58 Intelligent’s robot dogs just entered China’s police-equipment procurement framework, while the Tianlang Q25 is being pushed overseas. 🤖
The company says three police-use models made the list: a security patrol robot dog, a crime-scene investigation robot dog, and a portable covert reconnaissance robot dog.
That matters because this is not a consumer robot demo.
It is a public-safety procurement channel.
The use cases are clear: patrol, inspection, reconnaissance, emergency response, and front-line risk reduction.
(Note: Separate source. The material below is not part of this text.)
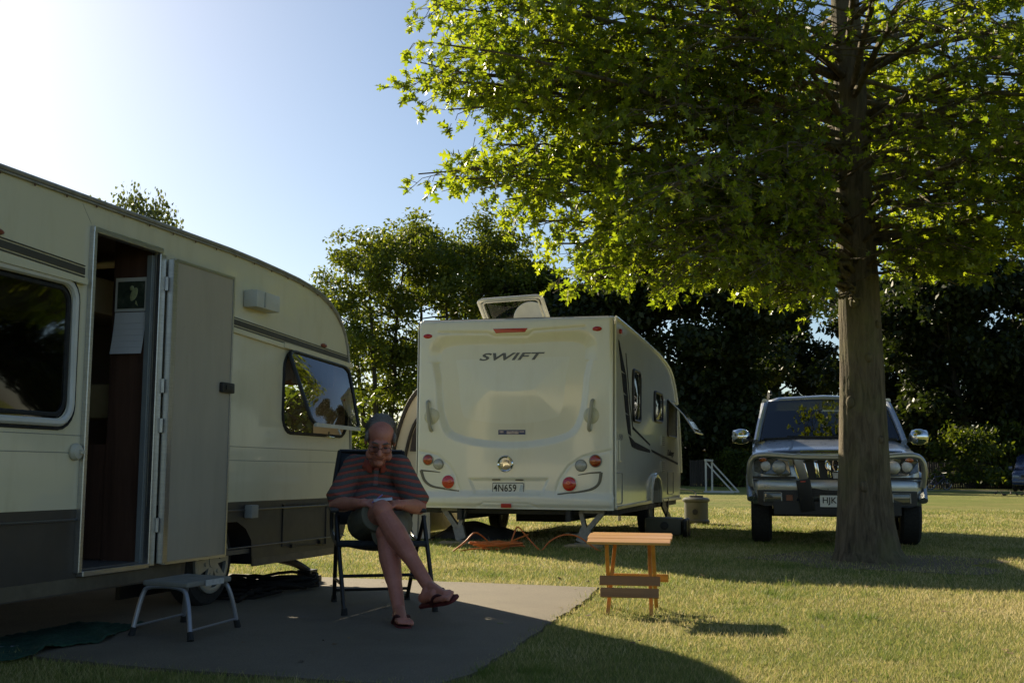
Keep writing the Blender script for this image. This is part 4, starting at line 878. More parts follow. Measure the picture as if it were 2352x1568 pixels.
while x < 3.1:
    z = np.interp(x, [c[0] for c in CP[4:]], [c[1] for c in CP[4:]]); q = MB(); q.ell((x, -.014, z - .034), (.007, .004, .007), u=8, v=6); q.build('screw', pm('rust', (.12, .06, .03), .8), CR); x += .25
zt = lambda x: 1.919 - .0435 * (x - 0)
q = MB()
for a_, b__ in ((-2.3, -.06), (.72, 3.35)):
    q.prism([(a_, -.006, zt(a_)), (b__, -.006, zt(b__)), (b__, -.006, zt(b__) - .036), (a_, -.006, zt(a_) - .036)], (0, .005, 0))
    q.prism([(a_, -.006, zt(a_) + .014), (b__, -.006, zt(b__) + .014), (b__, -.006, zt(b__) + .008), (a_, -.006, zt(a_) + .008)], (0, .005, 0))
    q.prism([(a_, -.006, zt(a_) - .044), (b__, -.006, zt(b__) - .044), (b__, -.006, zt(b__) - .051), (a_, -.006, zt(a_) - .051)], (0, .005, 0))
q.build('brown_stripe', pm('brown stripe', (.055, .05, .04), .45), CR, smooth=False)
q = MB()
for a_, b__ in ((-2.3, -.06), (.72, 3.35)): q.bar((a_, -.010, zt(a_) - .075), (b__, -.010, zt(b__) - .075), .02, .034, (0, 0, 1), .004)
q.build('awning_rail', M_cream, CR)
q = MB()
for z in (.93, 1.02):
    q.tube([(.72, .001, z), (3.42, .001, z)], .003, 5); q.tube([(-2.4, .001, z + .02), (-.03, .001, z + .02)], .003, 5)
q.tube([(-.10, .001, 2.26), (-.02, .001, 2.17)], .0025, 5)
q.build('panel_seam', pm('seam grey', (.33, .31, .24), .6), CR)
# left window
q = MB(); q.tube([(x, -.006, z) for x, z in rrect(-1.57, 1.10, -.13, 1.83, .10)], .021, 8, True); wf = q.build('window', pm('white window frame', (.58, .57, .52), .4), CR)
q = MB(); q.tube([(x, -.004, z) for x, z in rrect(-1.60, 1.07, -.10, 1.855, .12)], .009, 6, True); q.tube([(x, .004, z) for x, z in rrect(-1.53, 1.14, -.17, 1.79, .08)], .012, 6, True); q.build('gasket', M_rubber, wf)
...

58 Intelligent’s police robot dog stack already covers autonomous patrol, 3D sensing, real-time data capture, cloud-edge coordination, remote operation, and human-robot following.
The overseas angle is Tianlang Q25.
Its Belt and Road version is aimed at harsher environments: desert, Gobi, mines, oil fields, border areas, and remote infrastructure sites.
The specs are practical: 25 kg payload, 15 km/h top speed, IP65 protection, -40°C to 55°C working range, and 4.5–5 hours of battery life.
The new version also focuses on the details that matter outside the lab.
High-temperature testing, camel-inspired feet for sand, aluminum-alloy body structure, 5G/radio/fiber communication options, RTK navigation, and waypoint-based autonomy.
The signal is clear: 58 Intelligent is pushing quadruped robots into real field work.